O mês de Julho de 1976 arrastava-se e estávamos aborrecidos. Talvez fruto da relativa frescura desse Verão, se comparado com o do ano anterior. Ou talvez devido à imensidão das férias: com seis anos, a minha irmã terminara o infantário e entraria na escola primária no Outubro que tardava; quanto a mim, com quatro anos, e ao meu primo, com vinte e um meses, as nossas curtas vidas eram umas férias contínuas. Fosse o que fosse, estávamos aborrecidos.
A RTP deveria andar a transmitir por esses dias algumas provas dos Jogos Olímpicos de Montreal, pois o certo é que um de nós se lembrou de fazermos as nossas próprias Olimpíadas. O “estádio” era o jardim das traseiras da nossa casa; as provas, corrida à volta dos canteiros, salto em comprimento, lançamento de pedras...

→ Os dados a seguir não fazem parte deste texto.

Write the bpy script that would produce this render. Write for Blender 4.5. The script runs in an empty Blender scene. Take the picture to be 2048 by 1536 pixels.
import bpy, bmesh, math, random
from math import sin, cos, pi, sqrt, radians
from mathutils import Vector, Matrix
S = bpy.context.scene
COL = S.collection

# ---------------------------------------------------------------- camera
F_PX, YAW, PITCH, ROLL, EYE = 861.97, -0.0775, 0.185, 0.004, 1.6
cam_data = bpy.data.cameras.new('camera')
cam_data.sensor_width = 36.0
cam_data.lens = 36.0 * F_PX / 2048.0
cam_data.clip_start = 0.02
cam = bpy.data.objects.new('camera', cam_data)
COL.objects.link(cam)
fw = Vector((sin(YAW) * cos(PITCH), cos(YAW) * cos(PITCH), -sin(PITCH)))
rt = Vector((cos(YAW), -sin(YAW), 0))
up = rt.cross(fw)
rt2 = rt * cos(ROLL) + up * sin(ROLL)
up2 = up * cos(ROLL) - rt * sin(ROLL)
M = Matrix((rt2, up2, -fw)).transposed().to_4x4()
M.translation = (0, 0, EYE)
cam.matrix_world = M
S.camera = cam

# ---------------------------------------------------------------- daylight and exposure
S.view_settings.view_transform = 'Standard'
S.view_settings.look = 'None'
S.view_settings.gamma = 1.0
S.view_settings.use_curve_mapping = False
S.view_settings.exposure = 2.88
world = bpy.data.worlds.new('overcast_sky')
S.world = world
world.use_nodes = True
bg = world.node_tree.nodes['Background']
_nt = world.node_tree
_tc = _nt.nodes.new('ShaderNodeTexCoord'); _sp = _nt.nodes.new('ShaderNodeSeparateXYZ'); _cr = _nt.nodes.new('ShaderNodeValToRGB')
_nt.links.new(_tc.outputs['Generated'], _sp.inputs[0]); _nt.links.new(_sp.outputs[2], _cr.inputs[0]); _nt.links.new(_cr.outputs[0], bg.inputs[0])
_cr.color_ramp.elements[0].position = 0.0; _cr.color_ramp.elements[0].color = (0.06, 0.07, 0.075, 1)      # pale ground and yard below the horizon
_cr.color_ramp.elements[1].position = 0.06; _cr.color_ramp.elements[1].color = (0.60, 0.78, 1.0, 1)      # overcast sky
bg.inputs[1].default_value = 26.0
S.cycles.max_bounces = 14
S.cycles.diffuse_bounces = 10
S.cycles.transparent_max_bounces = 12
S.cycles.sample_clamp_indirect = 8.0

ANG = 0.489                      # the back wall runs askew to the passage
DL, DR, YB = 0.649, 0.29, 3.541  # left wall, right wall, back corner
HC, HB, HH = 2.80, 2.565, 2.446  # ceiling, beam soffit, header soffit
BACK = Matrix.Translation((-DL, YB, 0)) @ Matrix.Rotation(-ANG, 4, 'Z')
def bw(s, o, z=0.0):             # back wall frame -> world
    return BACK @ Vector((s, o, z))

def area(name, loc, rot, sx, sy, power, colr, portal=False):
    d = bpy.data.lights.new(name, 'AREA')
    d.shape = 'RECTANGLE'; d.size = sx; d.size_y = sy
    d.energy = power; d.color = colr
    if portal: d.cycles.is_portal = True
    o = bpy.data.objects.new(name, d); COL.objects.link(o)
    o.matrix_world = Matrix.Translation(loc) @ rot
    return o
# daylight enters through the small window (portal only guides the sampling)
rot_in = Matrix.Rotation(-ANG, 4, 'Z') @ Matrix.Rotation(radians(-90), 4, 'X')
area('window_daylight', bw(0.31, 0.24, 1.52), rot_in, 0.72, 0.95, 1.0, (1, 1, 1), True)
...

Como éramos só três, todos tinham lugar no pódio: o primeiro equilibrava-se num banco alto; à sua direita, num banco mais baixo, perfilava-se o segundo; o terceiro resignava-se ao piso térreo à esquerda do vencedor. (Talvez houvesse algum sucedâneo de medalhas, mas não me lembro.) Cantarolávamos o hino nacional, com a gravidade que convém a atletas medalhados, e passávamos à prova seguinte.
Dada a pequena-grande discrepância de idades, não demorou muito a detectar-se uma regularidade nos resultados: a atribuição das “medalhas” de ouro e de prata variava, mas, com os cueiros ainda a pesarem-lhe nas pernitas gordas, o bronze acabava sempre no peito do meu primo Jorge Miguel.
O Jorge Miguel era um desses fenómenos do último quartel do século XX português: sem nunca se ter ido embora, era um “Retornado”, tendo vindo da sua Angola natal em Janeiro de 1975. (Era também o único que não sabia que em Angola vivera num bairro de Luanda, e que chegara a Portugal com apenas três meses de idade, pelo que, para grande divertimento nosso, fantasiaria durante anos, longa e detalhadamente, sobre as suas supostas vívidas memórias de piqueniques no mato, com a imprescindível aparição de macacos, leões e elefantes...)
Como a família ainda não tinha casa própria, o meu primo e os pais iam vivendo na casa dos meus avós paternos, situada, tal como a nossa, no Pátio das Cantigas. Com eles vivia ainda uma tia solteira, a Tia Meá, também regressada de Angola.
Mal habituado pelo seu privilégio de “duas mães” (a Avó Teresa era mais igualitária na distribuição dos afectos), enquanto eu e os meus irmãos nos víamos obrigados a partilhar uma por três, aquela série de derrotas atléticas era mais do que o Jorge Miguel podia suportar: veio a birra, um literal se-não-me-deixam-ganhar-então-não-brinco.
A princípio resistimos a essa chantagem antidesportiva, mas acabámos por ceder e a prova seguinte foi uma retumbante vitória do meu primo: eu abrandara descaradamente o passo, dando-lhe a oportunidade de me ultrapassar no canteiro dos jarros. Foi um regalo vê-lo inchado de orgulho enquanto subia a custo para o banco mais alto, aparentemente alheio ao facto de a vitória lhe ter vindo por via da birra e não do mérito de velocista.
Porque, se é certo que não recordo se houve conspiração prévia ou não, também não é menos certo que a nossa vingança já estava a sair do forno: sobe o Jorge Miguel ao mais alto do pódio, tomamos, eu e a Teresa, as duas posições subalternas; e então, como um balde de água fria, cantamos (eu e ela) o hino do vencedor: «A-bunga-bu, a-bunga-bu...»
O Jorge Miguel explode num berreiro. Nós, curiais: «Então, tu és preto, vieste de Angola...»
«Não, eu sou português!», gritava o nosso primo, mais irritado do que nunca.
A ironia, claro, é que o Jorge Miguel era o único loiro de entre nós, com uma pele rosadinha que, nos polaroids desbotados da década de 70, lhe dá um ar de leitãozinho rechonchudo. Mas esse pormenor não refreava a determinação, minha e da minha irmã, de lhe darmos uma lição de desportivismo — ou, em abono da verdade, pormos em prática essa crueldade infantil que não precisa de ser ensinada.